▸ **STATED PROBLEM**: Will you return, word for word, only the lines from the top of the data below down to and including the one with "PI = math.pi"?

— begin —

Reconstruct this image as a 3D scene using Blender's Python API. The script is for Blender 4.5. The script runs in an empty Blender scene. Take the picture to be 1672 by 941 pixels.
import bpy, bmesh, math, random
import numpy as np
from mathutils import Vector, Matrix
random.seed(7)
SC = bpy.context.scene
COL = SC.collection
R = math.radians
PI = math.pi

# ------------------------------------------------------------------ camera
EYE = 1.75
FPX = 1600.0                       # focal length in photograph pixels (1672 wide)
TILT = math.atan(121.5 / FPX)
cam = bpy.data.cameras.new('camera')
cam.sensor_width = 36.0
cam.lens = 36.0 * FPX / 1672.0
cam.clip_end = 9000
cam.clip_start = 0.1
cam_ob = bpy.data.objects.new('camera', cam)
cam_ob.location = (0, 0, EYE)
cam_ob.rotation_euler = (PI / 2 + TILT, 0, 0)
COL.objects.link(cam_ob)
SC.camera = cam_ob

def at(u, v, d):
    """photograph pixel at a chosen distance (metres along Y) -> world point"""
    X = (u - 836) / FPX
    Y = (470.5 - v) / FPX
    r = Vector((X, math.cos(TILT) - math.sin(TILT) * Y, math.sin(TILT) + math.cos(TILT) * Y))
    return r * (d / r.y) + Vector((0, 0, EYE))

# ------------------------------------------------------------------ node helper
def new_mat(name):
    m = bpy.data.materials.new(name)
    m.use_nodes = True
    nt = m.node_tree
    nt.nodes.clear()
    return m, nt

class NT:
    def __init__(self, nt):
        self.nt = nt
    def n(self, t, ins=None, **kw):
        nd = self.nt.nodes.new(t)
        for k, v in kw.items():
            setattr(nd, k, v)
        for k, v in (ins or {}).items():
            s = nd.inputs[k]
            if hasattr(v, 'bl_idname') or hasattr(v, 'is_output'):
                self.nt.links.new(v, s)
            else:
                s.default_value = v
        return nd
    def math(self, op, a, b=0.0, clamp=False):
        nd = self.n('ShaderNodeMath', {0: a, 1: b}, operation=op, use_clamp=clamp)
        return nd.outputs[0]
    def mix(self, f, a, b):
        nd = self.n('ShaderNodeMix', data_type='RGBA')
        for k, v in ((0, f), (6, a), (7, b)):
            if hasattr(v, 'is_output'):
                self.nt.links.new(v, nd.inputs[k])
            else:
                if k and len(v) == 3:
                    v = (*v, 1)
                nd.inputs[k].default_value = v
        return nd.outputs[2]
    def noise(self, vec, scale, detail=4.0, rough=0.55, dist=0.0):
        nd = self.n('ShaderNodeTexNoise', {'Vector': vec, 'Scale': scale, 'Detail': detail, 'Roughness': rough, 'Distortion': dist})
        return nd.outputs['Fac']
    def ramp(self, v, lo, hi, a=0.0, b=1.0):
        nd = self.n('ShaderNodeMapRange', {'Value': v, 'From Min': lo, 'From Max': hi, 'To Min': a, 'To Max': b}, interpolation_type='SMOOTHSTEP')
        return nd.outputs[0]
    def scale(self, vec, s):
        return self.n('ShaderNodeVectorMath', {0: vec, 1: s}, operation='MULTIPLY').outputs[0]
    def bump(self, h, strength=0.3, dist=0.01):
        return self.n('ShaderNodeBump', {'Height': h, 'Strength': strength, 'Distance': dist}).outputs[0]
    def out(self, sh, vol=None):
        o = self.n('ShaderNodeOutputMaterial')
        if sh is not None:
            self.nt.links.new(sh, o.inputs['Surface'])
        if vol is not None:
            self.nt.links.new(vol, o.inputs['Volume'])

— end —

▸ **FULL OUTPUT**:
Reconstruct this image as a 3D scene using Blender's Python API. The script is for Blender 4.5. The script runs in an empty Blender scene. Take the picture to be 1672 by 941 pixels.
import bpy, bmesh, math, random
import numpy as np
from mathutils import Vector, Matrix
random.seed(7)
SC = bpy.context.scene
COL = SC.collection
R = math.radians
PI = math.pi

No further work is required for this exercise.